Crimes em avenidas centrais da cidade, corpos incinerados, ataques surpreendentes e tiroteios a céu aberto tornaram-se práticas corriqueiras. Especialmente de 2010 para cá, o fim da estabilidade da cúpula do jogo do bicho vem corroendo a imagem da cidade do Rio de Janeiro, já bastante debilitada por traficantes de drogas, polícia corrupta e milicianos.

Cena de 'Vale O Escrito - A Guerra do Jogo do Bicho'
Cena de 'Vale O Escrito - A Guerra do Jogo do Bicho' - Divulgação

"Vale o Escrito" é uma pérola do audiovisual brasileiro. A série do Globoplay surpreende porque conseguiu longas entrevistas com os protagonistas do mundo do bicho. Sem papas nas línguas, entre algumas escusas e diversionismos, há muitas entranhas do submundo carioca expostas de forma inédita. Há amor, tragédia, mortes bizarras, traições, reviravoltas mirabolantes, tramas freudianas, acusações diretas, tudo contado nos mínimos detalhes, sem perder o fio da meada nem desviar o interesse do espectador.

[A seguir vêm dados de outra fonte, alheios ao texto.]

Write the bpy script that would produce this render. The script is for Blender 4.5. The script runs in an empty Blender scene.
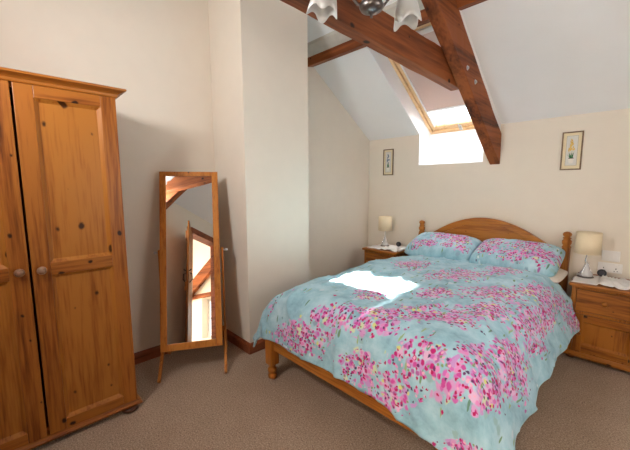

Se o roteiro é o calcanhar de aquiles do cinema nacional, esse pecado "Vale o Escrito" não comete. Consegue-se manejar soberbamente muitas séries dentro da série. Há a história do jogo do bicho. Há a relação da ditadura com a contravenção. Há a intensa simbiose dos bicheiros com o Carnaval a partir dos anos 70. Há a história das gêmeas bicheiras que brigam pelo legado do pai, Maninho Garcia, e acabam perdendo quase tudo. Há a ligação do escritório do crime com o jogo do bicho. Há a estranha proximidade da família Bolsonaro com personagens importantes da ilegalidade. Há ricas análises sobre a nova geração contraventora, filhos da máfia bicheira.

"Vale o Escrito" é um marco do audiovisual. Suas qualidades são tantas que seus defeitos estão mais no quesito "gostaríamos de saber mais". Merecíamos mais sobre a relação do tráfico de drogas com o jogo do bicho, tema pouquíssimo abordado na série.

Não importa. A série do Globoplay já é um dos marcos do audiovisual nacional sobre o tema da criminalidade no Rio. Está a altura de filmes clássicos como "O Homem da Capa Preta" (1986), "Notícias de uma Guerra Particular" (1999), "Cidade de Deus" (2002), "Tropa de Elite" (2007).

Quase sempre se diz que a realidade é muito mais complexa do que qualquer narrativa conseguiria dar conta. Pois agora o real encontrou em "Vale o Escrito" um narrador à altura.